(Originally posted March 15, 2019)

What people say about you is a reflection of them, not you.  Most of us have probably heard that saying before, and typically think of it in relation to a negative interaction.  Negative comments said by others can sometimes result in us ruminating on perceived deficiencies within ourselves, or perhaps feeling anger or judgment toward the other person.  We might look for what’s missing – in ourselves or another – which is preventing a more positive interaction.  It’s helpful to remind ourselves that it’s about them, not us.

Any message is rooted in the person who is spreading the message: how they feel that day, what space they’re in, or whatever goal they may have.  If someone is having a bad day (by their own interpretation), even if they are our biggest fan, they may have trouble saying “hello” in that moment.  This may come across to us in various ways, depending on how vulnerable or confident we are feeling at that moment. But really, what they say is about them; how we receive it is about us and within our control.

What about when a person is supportive, reassuring, and complimentary in what they say?  It feels great, maybe it perks us up!  But it’s not actually how they feel about us that impacts us in the long term.
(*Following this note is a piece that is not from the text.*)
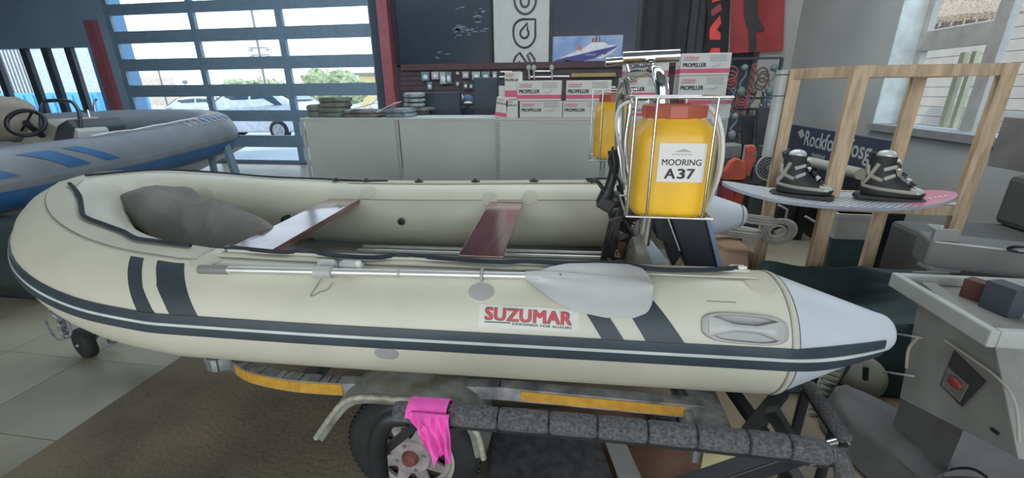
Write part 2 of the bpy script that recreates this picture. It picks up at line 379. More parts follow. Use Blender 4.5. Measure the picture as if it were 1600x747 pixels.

Sure, it shows the other person’s belief in us, maybe they even point out attributes or skills that we hadn’t consciously noticed we had.  But the real impact actually comes from the resonating deep inside us, the spark that reminds us of what we already know to be true about ourselves:  deep down we all know that we are amazing – we’ve just forgotten!  Our inner beacon, the light that guides our way to this knowledge may have just dulled a little over time due to believing other messages (direct and indirect) about how we aren’t good enough in some way, how we are somehow deficient by another’s (or our own extremely high) standards.

If we look externally for support and validation, how we feel can change like Calgary weather.  What people say to us, as well as movies we watch, what we read, ads we see, energy we feel – every piece of information, opinion, and comment we take in can impact us, good or bad — as we choose to define it, and as we choose to receive it in that moment.

The more we can hold firm in our core confidence, know ourselves to be doing our very best (whatever our best is in that moment), be aware of our uniqueness, hold onto our strengths, and remind ourselves that other peoples’ words are about them – responding in a way that is true to us  – we can help ourselves stay solid in the midst of it all.

Let the positive comments and compliments rekindle what you’ve forgotten, allow it re-light your inner sparkle.  But know that you don’t have to rely on them to feel that. Don’t wait for a compliment from someone else.  Be your own cheering squad.  Give yourself a compliment.   Tell yourself how great you did.  Remind yourself to look inward and see your own wonderful skills and attributes and unique personality – all of which make you you.  And the world – all of us – we all need you just as you are.